If America is the leader of the free world and the U.S. president usually gets that title slapped on them. But then, if the U.S. President was the leader of the free world, by it's very definition, the U.S. sees itself as "The Free World" as others around the world who consider themselves members of the free world don't get a vote. This does need to be acknowledged. American's may worry about America when electing their President. The rest of the world worries about the rest of the world when the American elections are being held. This means America's electoral system needs to become a whole lot better.

So somewhere in between us voting and those voted representatives getting to parliament, something happens. They represent their party and then that party represents a coalition. I remember my frustration in 1996 watching the news about all of scrambling around forming coalitions. Isn't the whole point of MMP to allow those smaller parties to get into parliament and represent those issues that are important to those who voted them in?

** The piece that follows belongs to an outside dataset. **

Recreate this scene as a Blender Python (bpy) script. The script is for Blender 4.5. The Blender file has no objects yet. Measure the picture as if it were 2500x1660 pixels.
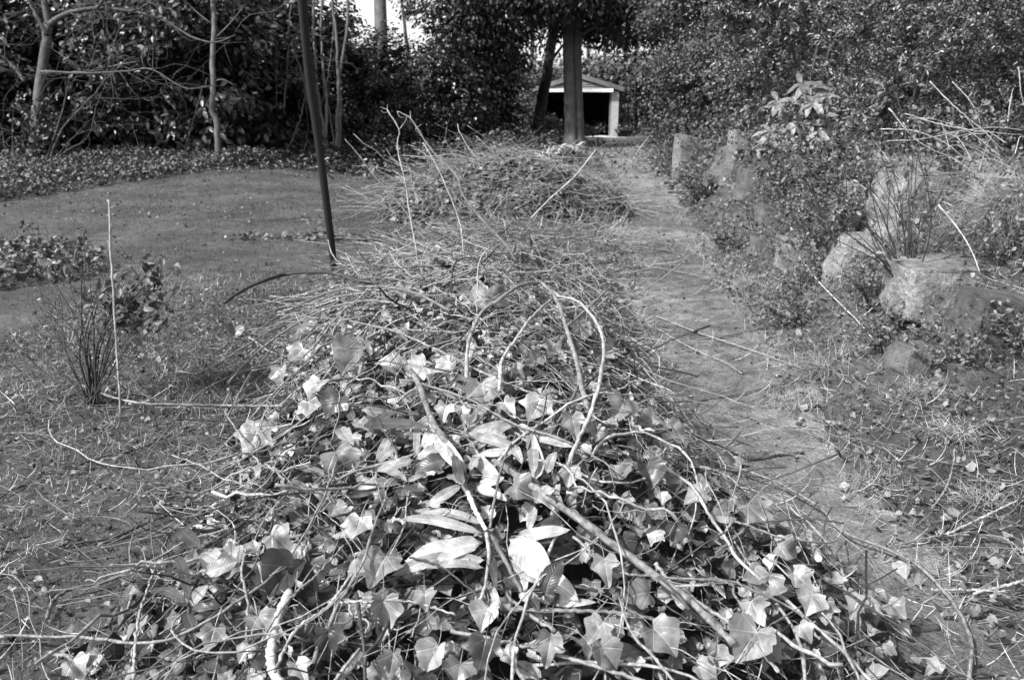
import bpy, math, random
import numpy as np
from mathutils import Vector, Matrix
R = math.radians
rng = np.random.default_rng(11)
random.seed(5)
scene = bpy.context.scene
COL = scene.collection

# ---------------------------------------------------------------- camera
F, CX, CY, CAMH, PITCH = 1944.0, 1250.0, 830.0, 1.5, R(16.6)
cam_d = bpy.data.cameras.new("camera"); cam = bpy.data.objects.new("camera", cam_d); COL.objects.link(cam)
cam.location = (0, 0, CAMH); cam.rotation_euler = (R(90) - PITCH, 0, 0)
cam_d.sensor_width = 36; cam_d.lens = F / 2500 * 36
cam_d.clip_start = 0.05; cam_d.clip_end = 1500
cam_d.dof.use_dof = True; cam_d.dof.focus_distance = 3.0; cam_d.dof.aperture_fstop = 5.0
scene.camera = cam
# ---------------------------------------------------------------- light
SUN = Vector((-0.74, -0.45, 0.95)).normalized()
world = bpy.data.worlds.new("World"); scene.world = world; world.use_nodes = True
wn = world.node_tree; wn.nodes.clear()
sky = wn.nodes.new('ShaderNodeTexSky'); sky.sky_type = 'NISHITA'; sky.sun_disc = False
sky.sun_elevation = math.asin(SUN.z); sky.sun_rotation = math.atan2(SUN.x, SUN.y)
sky.air_density = 1.0; sky.dust_density = 2.0
bw = wn.nodes.new('ShaderNodeRGBToBW'); bg = wn.nodes.new('ShaderNodeBackground'); wo = wn.nodes.new('ShaderNodeOutputWorld')
bg.inputs['Strength'].default_value = 0.13
wn.links.new(sky.outputs[0], bw.inputs[0]); wn.links.new(bw.outputs[0], bg.inputs['Color']); wn.links.new(bg.outputs[0], wo.inputs[0])
sd = bpy.data.lights.new("sun", 'SUN'); sd.energy = 2.9; sd.angle = R(2.5); sd.color = (1, 1, 1)
so = bpy.data.objects.new("sun", sd); COL.objects.link(so); so.rotation_euler = SUN.to_track_quat('Z', 'Y').to_euler()
so.location = (-20, -5, 30)
vs = scene.view_settings
vs.view_transform = 'Standard'; vs.look = 'None'; vs.gamma = 1; vs.exposure = 1.3; vs.use_curve_mapping = False
scene.render.engine = 'CYCLES'
scene.cycles.max_bounces = 5; scene.cycles.diffuse_bounces = 3; scene.cycles.glossy_bounces = 2; scene.cycles.transmission_bounces = 2
scene.cycles.use_denoising = True
scene.cycles.use_adaptive_sampling = False
scene.cycles.caustics_reflective = False; scene.cycles.caustics_refractive = False

# ---------------------------------------------------------------- maths helpers
cp, sp = math.cos(PITCH), math.sin(PITCH)
FW = np.array([0, cp, -sp]); UP = np.array([0, sp, cp]); RT = np.array([1.0, 0, 0]); CAM = np.array([0, 0, CAMH])
def ray(px, py): return FW + (px - CX) / F * RT - (py - CY) / F * UP
def PD(px, py, depth): return CAM + ray(px, py) * depth
_ph = rng.uniform(0, 6.28, (8, 2)); _dr = rng.uniform(0, 6.28, 8)
def wob(x, y, s=1.0):
    v = 0
    for i in range(8):
        k = s * (0.7 * 1.55 ** i)
        v = v + np.sin(k * (x * math.cos(_dr[i]) + y * math.sin(_dr[i])) + _ph[i, 0]) / (1.45 ** i)
    return v / 2.2
def sm(t):
    t = np.clip(t, 0, 1); return t * t * (3 - 2 * t)
def path_c(y): return 0.72 + 0.106 * y
def terrain(x, y):
    x = np.asarray(x, float); y = np.asarray(y, float)
    s = path_c(y) + 0.5
    bank = sm((x - s) / 1.5) * 0.92 * sm((y - 2.4) / 2.6) * (1 - 0.75 * sm((y - 20) / 8))
    z = bank + 0.022 * wob(x, y, 1.3) + 0.006 * wob(y, x, 7)
    z = z - 0.03 * np.exp(-((x - path_c(y)) / 0.5) ** 2)
    z = z + 0.16 * sm((-x - 3.2) / 2) * sm((y - 12) / 4) * (1 - 0.6 * sm((y - 30) / 5))
    return z
def heap1(x, y):
    xc = -0.22 - 0.16 * sm((y - 3) / 3) + .22 * np.exp(-((y - 2.1) / .8) ** 2)
    w = 1.10 + 0.24 * np.exp(-((y - 1.9) / 1.0) ** 2) + .12 * np.exp(-((y - 6.3) / 1.1) ** 2) + 0.14 * wob(y * 2, y * 0.3, 1)
    q = np.clip(1 - np.abs((x - xc) / w) ** 2.0, 0, 1)
    ty = sm((y - 0.5) / 2.4) * sm((10.2 - y) / 2.2)
    h = q ** 1.2 * ty * (0.52 - .17 * sm((y - 4.4) / 1.6) - .14 * sm((y - 6) / 1.4) + 0.10 * wob(x * 1.3, y, 1.9) + 0.05 * wob(y, x, 6))
    return np.maximum(h, 0)
def heap2(x, y):
    q = np.clip(1 - ((x + 0.1) / 1.85) ** 2 - ((y - 11.6) / 2.1) ** 2, 0, 1)
    return q ** 0.7 * (0.66 + 0.2 * wob(x, y, 1.9) + .06 * wob(y, x, 5))
def top(x, y): return terrain(x, y) + heap1(x, y) + heap2(x, y)
def hit(px, py, lift=0.0, fn=top, tmax=60):
    d = ray(px, py); t = 1.2; step = 0.05
    while t < tmax:
        p = CAM + d * t
        if p[2] <= fn(p[0], p[1]) + lift:
            lo, hi = t - step, t
            for _ in range(12):
                m = (lo + hi) / 2; p = CAM + d * m
                if p[2] <= fn(p[0], p[1]) + lift: hi = m
                else: lo = m
            return CAM + d * hi
        step = 0.02 + t * 0.01; t += step
    return CAM + d * tmax
def ground_hit(px, py, lift=0.0): return hit(px, py, lift, terrain)
def nrm(v):
    return v / np.maximum(np.linalg.norm(v, axis=-1, keepdims=True), 1e-9)
def smooth_path(pts, n=24):
    pts = np.asarray(pts, float)
    if len(pts) == 2: return pts[0] + (pts[1] - pts[0]) * np.linspace(0, 1, n)[:, None]
    P = np.vstack([2 * pts[0] - pts[1], pts, 2 * pts[-1] - pts[-2]])
    out = []; m = len(pts) - 1
    for s in np.linspace(0, m - 1e-6, n):
        i = int(s); t = s - i; a, b, c, d = P[i:i + 4]
        out.append(0.5 * ((2 * b) + (-a + c) * t + (2 * a - 5 * b + 4 * c - d) * t * t + (-a + 3 * b - 3 * c + d) * t ** 3))
    return np.array(out)

# ---------------------------------------------------------------- mesh helpers (everything as triangles)
class Geo:
    def __init__(s): s.v = []; s.f = []; s.uv = []; s.n = 0
    def add(s, v, f, uv=None):
        v = np.asarray(v, float).reshape(-1, 3); f = np.asarray(f, np.int64).reshape(-1, 3)
        s.v.append(v); s.f.append(f + s.n); s.n += len(v)
        s.uv.append(np.zeros((len(v), 2)) if uv is None else np.asarray(uv, float).reshape(-1, 2))
        return s
    def get(s): return np.vstack(s.v), np.vstack(s.f), np.vstack(s.uv)
def mesh_from(name, g, mat, origin=(0, 0, 0), smooth=True):
    v, f, uv = g.get()
    me = bpy.data.meshes.new(name)
    me.vertices.add(len(v)); me.vertices.foreach_set('co', (v - np.asarray(origin)).astype(np.float32).ravel())
    me.loops.add(len(f) * 3); me.loops.foreach_set('vertex_index', f.astype(np.int32).ravel())
    me.polygons.add(len(f)); me.polygons.foreach_set('loop_start', (np.arange(len(f)) * 3).astype(np.int32))
    me.polygons.foreach_set('use_smooth', np.full(len(f), smooth))
    ul = me.uv_layers.new(name='uv'); ul.data.foreach_set('uv', uv[f.ravel()].astype(np.float32).ravel())
    me.update(); me.validate()
    if mat: me.materials.append(mat)
    return me
def tag(o, label=None, cat=None, group=None, kind=None):
    for k, val in (('label', label), ('category', cat), ('group', group), ('kind', kind)):
        if val: o[k] = val
    return o
def obj(name, g, mat, parent=None, origin=None, smooth=True):
    if parent is not None: org = np.array(parent.matrix_basis.translation)
    elif origin is None:
        v = np.vstack(g.v); org = np.array([v[:, 0].mean(), v[:, 1].mean(), v[:, 2].min()])
    else: org = np.asarray(origin, float)
    me = mesh_from(name, g, mat, org, smooth)
    o = bpy.data.objects.new(name, me); COL.objects.link(o)
    if parent is not None: o.parent = parent
    else: o.location = org
    return o
def thing(name, loc, label, cat, group=None):
    o = bpy.data.objects.new(name, None); COL.objects.link(o); o.location = loc; o.empty_display_size = .1
    return tag(o, label, cat, group)
def copy_tree(o, parent=None):
    c = o.copy(); COL.objects.link(c)
    if parent is not None: c.parent = parent
    for ch in list(o.children): copy_tree(ch, c)
    return c
def scatter(g, tpl, pos, rot, scl):
    """tpl=(v,f,uv); pos (N,3); rot (N,3,3) columns = local axes; scl (N,) or (N,3)"""
    v, f, uv = tpl; N = len(pos)
    if N == 0: return
    scl = np.asarray(scl, float)
    if scl.ndim == 1: scl = scl[:, None].repeat(3, 1)
    V = np.einsum('nij,nkj->nki', rot, v[None] * scl[:, None, :]) + pos[:, None, :]
    Fc = f[None] + (np.arange(N) * len(v))[:, None, None]
    g.add(V, Fc, np.tile(uv, (N, 1)))
def frames(nor, head):
    """local z=normal, local y=heading"""
    z = nrm(nor); y = head - (head * z).sum(-1, keepdims=True) * z; y = nrm(y + 1e-6); x = np.cross(y, z)
    return np.stack([x, y, z], -1)
def rand_dirs(n): return nrm(rng.normal(size=(n, 3)))
def tubes(g, paths, radii, S=5):
    paths = np.asarray(paths, float)
    if paths.ndim == 2: paths = paths[None]
    K, M, _ = paths.shape
    radii = np.broadcast_to(np.asarray(radii, float), (K, M)) if np.ndim(radii) != 1 or len(radii) == M else np.repeat(np.asarray(radii)[:, None], M, 1)
    t = nrm(np.gradient(paths, axis=1))
    mt = nrm(t.mean(1)); ref = np.where(np.abs(mt[:, 2:3]) > .75, np.array([[1.0, .2, 0]]), np.array([[.1, .2, 1.0]]))
    b = nrm(np.cross(t, ref[:, None, :] + 0 * t)); n = np.cross(b, t)
    a = np.arange(S) * 2 * math.pi / S
    ring = (b[:, :, None] * np.cos(a)[None, None, :, None] + n[:, :, None] * np.sin(a)[None, None, :, None]) * radii[:, :, None, None]
    V = paths[:, :, None] + ring
    i = np.arange(M - 1)[:, None] * S; j = np.arange(S)[None]; j2 = (j + 1) % S
    A, B, C, D = i + j, i + j2, i + S + j2, i + S + j
    f = np.concatenate([np.stack([A, B, C], -1).reshape(-1, 3), np.stack([A, C, D], -1).reshape(-1, 3)])
    # caps
    cap = []
    for q in range(1, S - 1):
        cap.append([0, q + 1, q]); e = (M - 1) * S; cap.append([e, e + q, e + q + 1])
    f = np.vstack([f, cap]); nv = M * S
    Fc = f[None] + (np.arange(K) * nv)[:, None, None]
    L = np.concatenate([np.zeros((K, 1)), np.cumsum(np.linalg.norm(np.diff(paths, axis=1), axis=-1), 1)], 1)
    uv = np.stack([np.broadcast_to((a / 6.283)[None, None], (K, M, S)), np.broadcast_to(L[:, :, None], (K, M, S))], -1)
    g.add(V, Fc, uv)
def box(g, lo, hi, M=None):
    x0, y0, z0 = lo; x1, y1, z1 = hi
    v = np.array([[x0,y0,z0],[x1,y0,z0],[x1,y1,z0],[x0,y1,z0],[x0,y0,z1],[x1,y0,z1],[x1,y1,z1],[x0,y1,z1]], float)
    q = [(0,3,2,1),(4,5,6,7),(0,1,5,4),(1,2,6,5),(2,3,7,6),(3,0,4,7)]
    V = []; Fc = []
    for a in q:
        k = len(V); V += [v[i] for i in a]; Fc += [(k, k+1, k+2), (k, k+2, k+3)]
    V = np.array(V)
    if M is not None: V = M(V)
    g.add(V, Fc)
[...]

After the last election I went looking for oaths that members of parliament swear to. I was convinced that there must be something about representing those who voted them in or the people of New Zealand. There is no such oath. The only oath seems to be to the Queen.

So members of parliament don't actually have to represent us but we vote for them as if they're going to represent us and in reality they represent their party which ultimately represents a coalition. This is suddenly sounding like First Past the Post. A system whereby the dominance of a bi-party system is reinforced. Take a step back, change the word "coalition" to "party" and all you have is a two party system again.

Is it time to start kicking up a fuss? If we start now, in 20 odd years time we might see some change.

And what should that change look like? I think the government needs a party that represents New Zealanders.

Rather than trusting that the elected member of parliament has any clue about what the people in New Zealand want or need, those voted members vote only after the New Zealand public are allowed some discussion.

Why do we have elected officials to make decisions on our behalf? Because if you had to get the opinion of every stakeholder (the people of New Zealand) you'd never make any changes. If only we had the technology to do a highly parallel collection of votes and discussion medium where the data could be collected in one point and have it all happen within a matter of days...

Yes - I'm proposing we use technology to let our voices be heard. Those who are interested can read up and lodge a vote. I've been asked what about those without computers? I have to ask - how much does a computer cost? Hone Harawira's by-election is going to cost $500,000 which could be saved if he chose to wait 6 months. With $500,000, how many computers do you think could be brought and powered for a year? Would we really object to computers being put all over New Zealand if it meant the people of New Zealand could have their voices heard?

And that's a fraction of the price! Hone Harawira is framing his decision to hold a by-election as the cost for democracy - again... 6 months. And that's the cost of democracy for the Maori electorate of Te Tai Tokerau - 1 of 7 Maori electorates in New Zealand. I can't seem to find any figures on how big the Maori electoral roll is but in 2008, only 55% of those registered on this roll voted. It would be my guess that the figure would be quite a small fraction of our 4.4 million (rounded figure from an estimate on wikipedia) people.

I don't think we'd achieve anything at this stage by trying to replace all of government with an online system, but a voted in party which declared itself independent and only represented collected opinions and votes would open the door for people getting involved in politics. In fact, if the party split itself as best it could based on the figures of their votes, then that party's representation in parliament would be a balanced one.